Dillon’s crash marked the third time since Feb. 2012 that fans were injured at Daytona by a vehicle crashing into the fence. All three incidents came on a green-white-checkered finish.

“I certainly don’t think we need multiple green-white-checkereds at a restrictor-plate track,’’ Gordon said at Dover International Speedway.

NASCAR permits a maximum three attempts to end a race under green-flag conditions before calling the event. NASCAR has stated it’s considering making a race procedure change before Talladega.

Sprint Cup and Xfinity races have had the two-lap restarts at the end of races since July 2004. The move came after a series of races ended under caution, including the spring Talladega event. Gordon and Dale Earnhardt Jr. raced for the lead in the final laps when the caution waved that race. Gordon was declared the leader. The race finished under yellow, allowing Gordon to win. Fans responded to the race not resuming under green by littering the track with debris.

Gordon said there’s been some talk recently about the end of restrictor-plate races, but admits there’s only so much that can be done.

“That style of racing and the aggressiveness that you have to have in the closing laps, especially when there’s a late caution, you don’t have any choices other than to hold it wide open and hold on tight,’’ Gordon said. “That’s what makes it so exciting if you’re watching. It’s what makes it intense from inside the car.

“I’m not so sure there’s much procedural stuff that can change or fix that. We’ve had meetings. We had that meeting last weekend at New Hampshire. We’ve had (driver) council meetings. As a group it seems like we’re all collaborating more than we ever have and that’s one of the topics.’’

Ryan Newman, though, has another suggestion.

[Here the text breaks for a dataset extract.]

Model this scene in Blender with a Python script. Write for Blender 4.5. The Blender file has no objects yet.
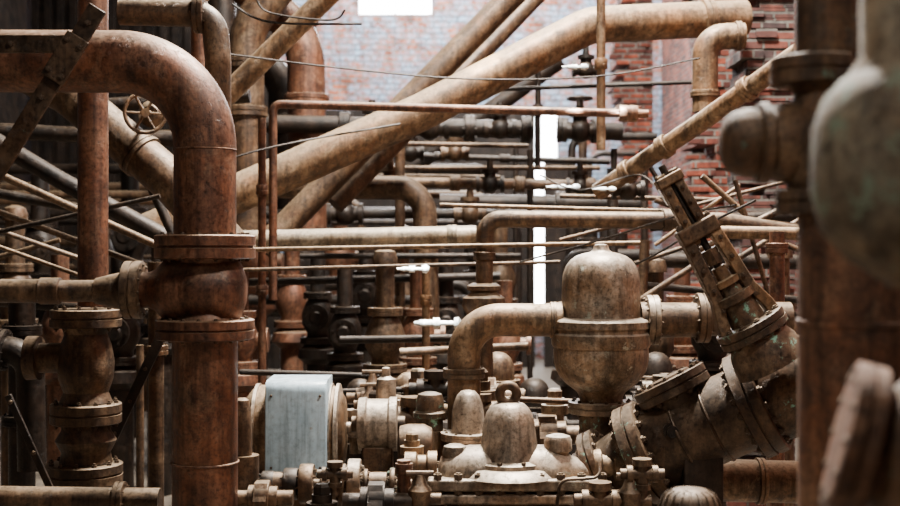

“The obvious thing is the goal of keeping the cars on the race track,’’ said Newman, who has tumbled at Daytona and Talladega during his Cup career. “In doing so, you have to slow the cars down so they don’t reach their lift-off speed in any direction that they go, forward, backward, sideways, or whatever.

“I think the second part of that is to give us the flexibility of keeping the cars lower. We’re running old-style rules of ride height clearance and things like that. As soon as the cars turn around, they want to come up. And if you kept a car with the skirt sealed off and things like that, the back end wouldn’t want to become airborne quite as easy.

“I think there are a couple of things that could be done from a safety standpoint for the drivers, as well as the fans. And from what we’ve seen, even at that point the crew members and people on pit road, too. The cars, once they get airborne, are obviously out of control. And keeping that perspective of it, to me, is the most important part, way above and beyond any kind of procedural change.”